> What you will do
Show every line where "pixels" occurs.

> Extracted entries

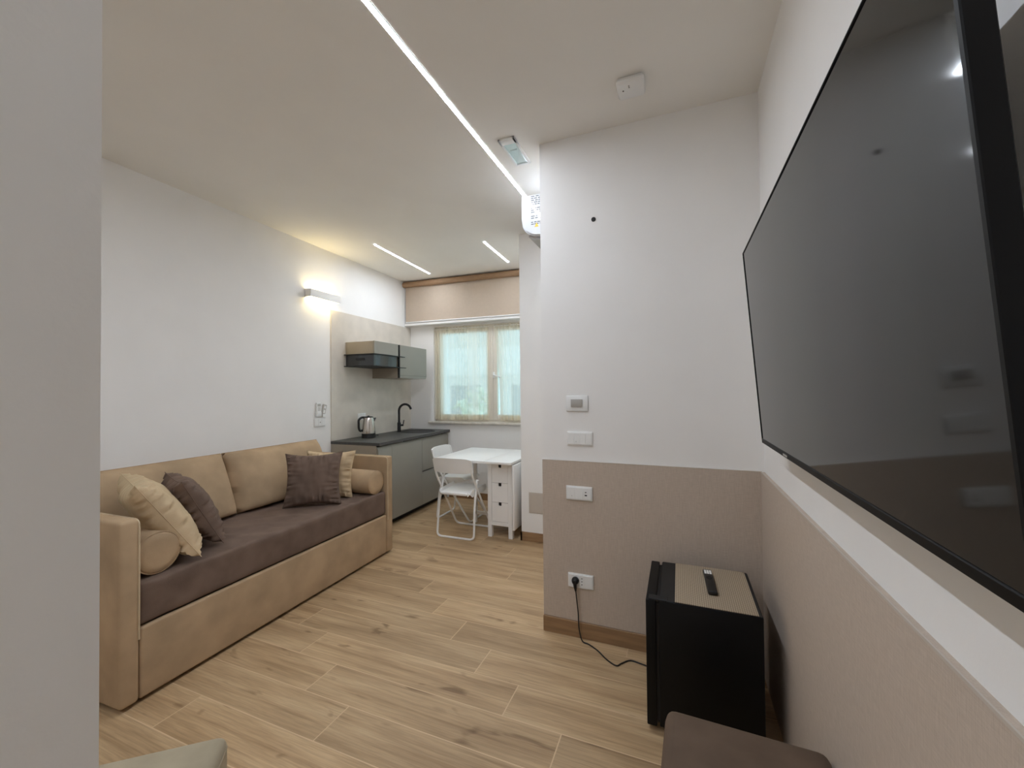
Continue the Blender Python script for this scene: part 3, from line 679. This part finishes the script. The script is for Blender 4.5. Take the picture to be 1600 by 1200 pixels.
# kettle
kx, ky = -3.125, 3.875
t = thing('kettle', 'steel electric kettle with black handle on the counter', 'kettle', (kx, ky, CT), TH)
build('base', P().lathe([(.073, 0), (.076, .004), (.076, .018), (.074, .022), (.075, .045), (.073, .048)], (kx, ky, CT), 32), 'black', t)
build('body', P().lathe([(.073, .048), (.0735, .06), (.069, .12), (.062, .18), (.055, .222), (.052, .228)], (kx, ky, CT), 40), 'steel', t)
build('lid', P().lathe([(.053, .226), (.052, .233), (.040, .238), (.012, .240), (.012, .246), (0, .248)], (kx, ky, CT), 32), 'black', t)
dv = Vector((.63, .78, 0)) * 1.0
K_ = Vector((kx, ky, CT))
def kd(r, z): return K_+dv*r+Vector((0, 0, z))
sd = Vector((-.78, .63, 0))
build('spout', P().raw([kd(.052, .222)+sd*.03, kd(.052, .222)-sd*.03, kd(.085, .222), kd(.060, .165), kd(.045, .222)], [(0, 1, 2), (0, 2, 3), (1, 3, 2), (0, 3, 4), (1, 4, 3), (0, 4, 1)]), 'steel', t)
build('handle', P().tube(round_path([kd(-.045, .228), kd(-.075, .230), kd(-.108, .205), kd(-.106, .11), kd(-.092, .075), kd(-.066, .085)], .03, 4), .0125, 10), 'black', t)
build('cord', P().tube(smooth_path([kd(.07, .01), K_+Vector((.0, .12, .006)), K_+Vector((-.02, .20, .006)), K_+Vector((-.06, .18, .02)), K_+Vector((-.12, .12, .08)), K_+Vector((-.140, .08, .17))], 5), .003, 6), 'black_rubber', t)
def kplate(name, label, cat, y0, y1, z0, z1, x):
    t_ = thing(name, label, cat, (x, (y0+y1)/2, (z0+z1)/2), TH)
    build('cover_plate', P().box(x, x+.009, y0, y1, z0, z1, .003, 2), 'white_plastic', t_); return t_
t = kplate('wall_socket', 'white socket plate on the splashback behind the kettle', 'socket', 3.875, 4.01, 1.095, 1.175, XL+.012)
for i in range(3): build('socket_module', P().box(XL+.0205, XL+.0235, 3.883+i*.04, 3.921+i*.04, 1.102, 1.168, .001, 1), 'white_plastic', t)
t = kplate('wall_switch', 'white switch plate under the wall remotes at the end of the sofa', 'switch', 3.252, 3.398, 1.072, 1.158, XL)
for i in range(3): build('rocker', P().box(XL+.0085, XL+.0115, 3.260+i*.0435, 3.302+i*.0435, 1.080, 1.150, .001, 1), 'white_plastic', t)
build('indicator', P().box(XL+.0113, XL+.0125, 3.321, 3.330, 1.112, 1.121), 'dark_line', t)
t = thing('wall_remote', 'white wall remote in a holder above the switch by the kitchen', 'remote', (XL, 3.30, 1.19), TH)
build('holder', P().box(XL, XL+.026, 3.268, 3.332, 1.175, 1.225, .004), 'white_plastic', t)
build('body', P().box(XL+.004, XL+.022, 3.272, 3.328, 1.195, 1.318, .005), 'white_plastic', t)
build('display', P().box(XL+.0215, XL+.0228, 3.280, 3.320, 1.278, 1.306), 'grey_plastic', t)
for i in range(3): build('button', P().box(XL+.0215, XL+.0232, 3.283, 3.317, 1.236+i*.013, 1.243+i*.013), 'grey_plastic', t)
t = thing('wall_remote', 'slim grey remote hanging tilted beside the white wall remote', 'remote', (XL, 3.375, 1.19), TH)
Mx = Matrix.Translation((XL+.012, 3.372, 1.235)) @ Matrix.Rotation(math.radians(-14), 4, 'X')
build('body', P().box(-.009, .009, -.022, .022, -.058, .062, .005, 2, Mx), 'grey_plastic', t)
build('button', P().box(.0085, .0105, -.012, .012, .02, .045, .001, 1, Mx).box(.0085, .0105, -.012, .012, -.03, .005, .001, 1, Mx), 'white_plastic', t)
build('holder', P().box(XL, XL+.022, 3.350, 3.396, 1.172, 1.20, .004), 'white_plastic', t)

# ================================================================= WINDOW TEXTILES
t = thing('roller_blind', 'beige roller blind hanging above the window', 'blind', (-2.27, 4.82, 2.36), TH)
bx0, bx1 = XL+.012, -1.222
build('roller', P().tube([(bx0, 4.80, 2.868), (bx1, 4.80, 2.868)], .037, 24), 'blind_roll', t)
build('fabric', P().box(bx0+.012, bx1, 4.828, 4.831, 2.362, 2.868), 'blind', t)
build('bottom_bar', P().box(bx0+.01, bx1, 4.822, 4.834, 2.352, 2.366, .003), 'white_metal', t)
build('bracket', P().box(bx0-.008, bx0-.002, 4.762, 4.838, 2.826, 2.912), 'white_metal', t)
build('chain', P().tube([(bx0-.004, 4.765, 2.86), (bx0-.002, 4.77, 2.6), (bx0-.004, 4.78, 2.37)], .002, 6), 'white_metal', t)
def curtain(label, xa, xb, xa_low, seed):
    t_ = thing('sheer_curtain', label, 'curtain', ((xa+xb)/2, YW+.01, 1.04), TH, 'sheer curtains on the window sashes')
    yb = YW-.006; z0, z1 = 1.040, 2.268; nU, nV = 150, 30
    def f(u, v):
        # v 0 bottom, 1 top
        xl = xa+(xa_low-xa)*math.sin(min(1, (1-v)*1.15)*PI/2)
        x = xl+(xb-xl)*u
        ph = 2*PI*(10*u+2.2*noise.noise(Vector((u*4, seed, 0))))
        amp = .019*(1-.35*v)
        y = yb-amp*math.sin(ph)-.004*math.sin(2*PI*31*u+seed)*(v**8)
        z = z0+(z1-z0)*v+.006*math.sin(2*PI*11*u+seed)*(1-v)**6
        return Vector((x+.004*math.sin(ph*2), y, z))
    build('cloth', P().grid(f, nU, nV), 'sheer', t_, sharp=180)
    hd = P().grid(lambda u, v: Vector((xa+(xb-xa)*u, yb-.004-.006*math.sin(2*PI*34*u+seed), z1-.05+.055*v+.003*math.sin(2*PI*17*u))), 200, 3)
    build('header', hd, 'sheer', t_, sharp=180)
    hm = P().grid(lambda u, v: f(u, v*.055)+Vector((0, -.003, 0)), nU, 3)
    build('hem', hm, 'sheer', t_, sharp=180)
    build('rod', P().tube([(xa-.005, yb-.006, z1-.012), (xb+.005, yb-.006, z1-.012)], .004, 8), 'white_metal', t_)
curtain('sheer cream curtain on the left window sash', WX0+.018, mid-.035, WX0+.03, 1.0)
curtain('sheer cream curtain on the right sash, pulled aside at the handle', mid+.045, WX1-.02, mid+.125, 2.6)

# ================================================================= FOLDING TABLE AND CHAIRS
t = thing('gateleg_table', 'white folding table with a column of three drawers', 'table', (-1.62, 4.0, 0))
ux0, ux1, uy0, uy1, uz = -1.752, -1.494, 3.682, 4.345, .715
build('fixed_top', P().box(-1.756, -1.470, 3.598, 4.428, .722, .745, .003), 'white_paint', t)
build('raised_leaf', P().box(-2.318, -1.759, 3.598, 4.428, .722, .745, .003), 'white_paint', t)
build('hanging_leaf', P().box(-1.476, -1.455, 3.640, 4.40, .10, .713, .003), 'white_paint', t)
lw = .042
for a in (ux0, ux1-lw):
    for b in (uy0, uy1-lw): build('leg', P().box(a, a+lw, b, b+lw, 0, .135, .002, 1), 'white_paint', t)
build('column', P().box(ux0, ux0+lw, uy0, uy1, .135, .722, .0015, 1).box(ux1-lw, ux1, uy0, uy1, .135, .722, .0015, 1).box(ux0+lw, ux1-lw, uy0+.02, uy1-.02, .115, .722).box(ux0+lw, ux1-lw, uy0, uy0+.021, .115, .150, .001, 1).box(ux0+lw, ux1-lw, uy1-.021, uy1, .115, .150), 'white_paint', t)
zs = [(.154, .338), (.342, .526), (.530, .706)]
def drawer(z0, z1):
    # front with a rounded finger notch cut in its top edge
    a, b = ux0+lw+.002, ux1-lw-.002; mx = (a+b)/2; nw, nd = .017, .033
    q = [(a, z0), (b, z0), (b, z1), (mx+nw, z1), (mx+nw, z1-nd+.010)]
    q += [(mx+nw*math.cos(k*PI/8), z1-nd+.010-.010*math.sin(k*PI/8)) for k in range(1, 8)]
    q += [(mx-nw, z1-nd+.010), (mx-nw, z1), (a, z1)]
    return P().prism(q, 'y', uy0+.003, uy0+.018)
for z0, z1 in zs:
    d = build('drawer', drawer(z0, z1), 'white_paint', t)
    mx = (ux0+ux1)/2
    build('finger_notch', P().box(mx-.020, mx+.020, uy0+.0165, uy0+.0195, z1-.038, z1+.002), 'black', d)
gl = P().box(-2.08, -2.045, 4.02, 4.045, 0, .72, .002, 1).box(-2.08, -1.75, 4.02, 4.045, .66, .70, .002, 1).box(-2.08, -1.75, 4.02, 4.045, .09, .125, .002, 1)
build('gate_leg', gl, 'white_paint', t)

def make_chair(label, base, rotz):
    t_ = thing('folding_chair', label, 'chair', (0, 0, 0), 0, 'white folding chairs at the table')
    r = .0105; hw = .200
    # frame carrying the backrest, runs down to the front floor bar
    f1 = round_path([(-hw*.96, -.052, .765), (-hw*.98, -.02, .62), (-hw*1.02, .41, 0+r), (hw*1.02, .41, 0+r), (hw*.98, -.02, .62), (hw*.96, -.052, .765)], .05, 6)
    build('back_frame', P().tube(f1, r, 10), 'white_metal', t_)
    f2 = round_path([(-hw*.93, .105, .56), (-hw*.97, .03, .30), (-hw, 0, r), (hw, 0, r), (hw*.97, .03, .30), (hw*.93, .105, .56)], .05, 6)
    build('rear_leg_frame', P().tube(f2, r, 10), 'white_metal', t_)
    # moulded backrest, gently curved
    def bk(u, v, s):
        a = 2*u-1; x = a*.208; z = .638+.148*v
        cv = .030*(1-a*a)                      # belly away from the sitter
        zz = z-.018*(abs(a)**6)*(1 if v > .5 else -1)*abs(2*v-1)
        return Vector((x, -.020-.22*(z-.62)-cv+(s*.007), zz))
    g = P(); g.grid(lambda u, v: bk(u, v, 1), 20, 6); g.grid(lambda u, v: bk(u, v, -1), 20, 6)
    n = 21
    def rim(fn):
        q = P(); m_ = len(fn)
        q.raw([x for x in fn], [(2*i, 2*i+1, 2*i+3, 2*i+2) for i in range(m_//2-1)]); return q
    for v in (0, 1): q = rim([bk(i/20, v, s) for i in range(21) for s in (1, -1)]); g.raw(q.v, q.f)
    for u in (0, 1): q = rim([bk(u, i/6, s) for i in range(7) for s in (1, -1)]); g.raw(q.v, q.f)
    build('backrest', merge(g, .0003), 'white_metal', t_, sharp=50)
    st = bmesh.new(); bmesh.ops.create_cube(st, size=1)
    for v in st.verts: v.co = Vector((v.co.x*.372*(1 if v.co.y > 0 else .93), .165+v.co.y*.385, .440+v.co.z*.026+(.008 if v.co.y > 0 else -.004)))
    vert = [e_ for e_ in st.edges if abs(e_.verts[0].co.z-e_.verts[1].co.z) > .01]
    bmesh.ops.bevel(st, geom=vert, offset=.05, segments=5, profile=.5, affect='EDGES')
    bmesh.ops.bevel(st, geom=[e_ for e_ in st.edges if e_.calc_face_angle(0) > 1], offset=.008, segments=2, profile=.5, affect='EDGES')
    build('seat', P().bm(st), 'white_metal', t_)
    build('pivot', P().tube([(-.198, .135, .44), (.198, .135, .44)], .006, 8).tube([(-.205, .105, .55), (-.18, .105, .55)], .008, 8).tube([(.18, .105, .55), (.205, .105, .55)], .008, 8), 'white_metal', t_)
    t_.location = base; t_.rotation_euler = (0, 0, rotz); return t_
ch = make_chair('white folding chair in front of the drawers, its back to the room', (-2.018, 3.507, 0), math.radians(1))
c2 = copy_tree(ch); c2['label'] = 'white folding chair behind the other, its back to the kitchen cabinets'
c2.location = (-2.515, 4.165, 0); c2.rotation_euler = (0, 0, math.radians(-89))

--

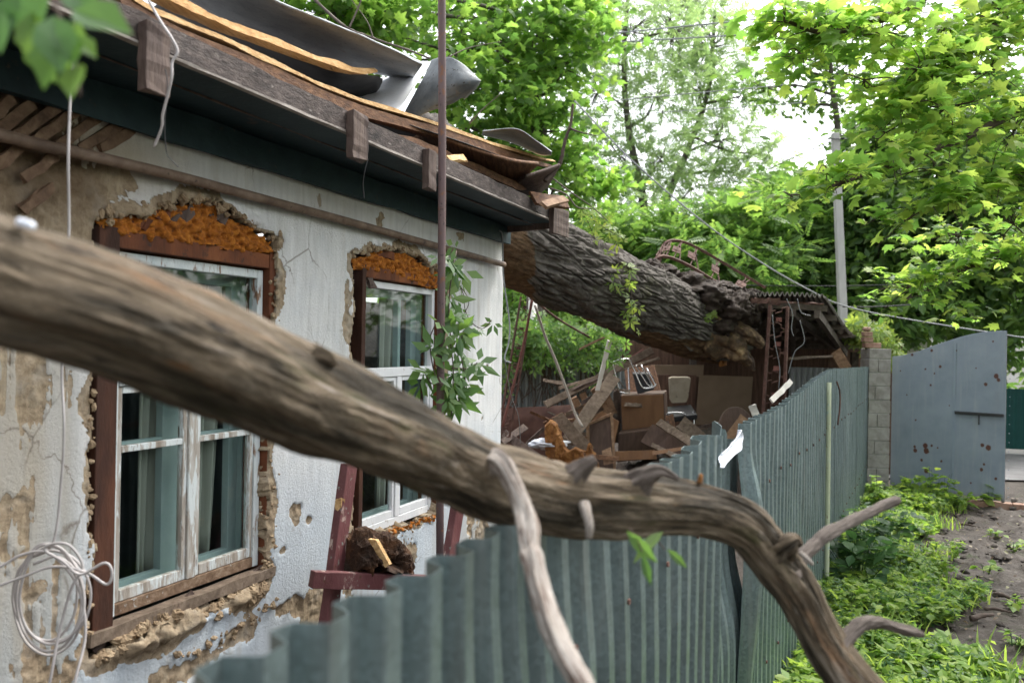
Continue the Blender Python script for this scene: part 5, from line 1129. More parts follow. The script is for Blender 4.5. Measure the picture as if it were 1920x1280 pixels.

> Exercise answer
Continue the Blender Python script for this scene: part 3, from line 679. This part finishes the script. The script is for Blender 4.5. Take the picture to be 1600 by 1200 pixels.
Continue the Blender Python script for this scene: part 5, from line 1129. More parts follow. The script is for Blender 4.5. Measure the picture as if it were 1920x1280 pixels.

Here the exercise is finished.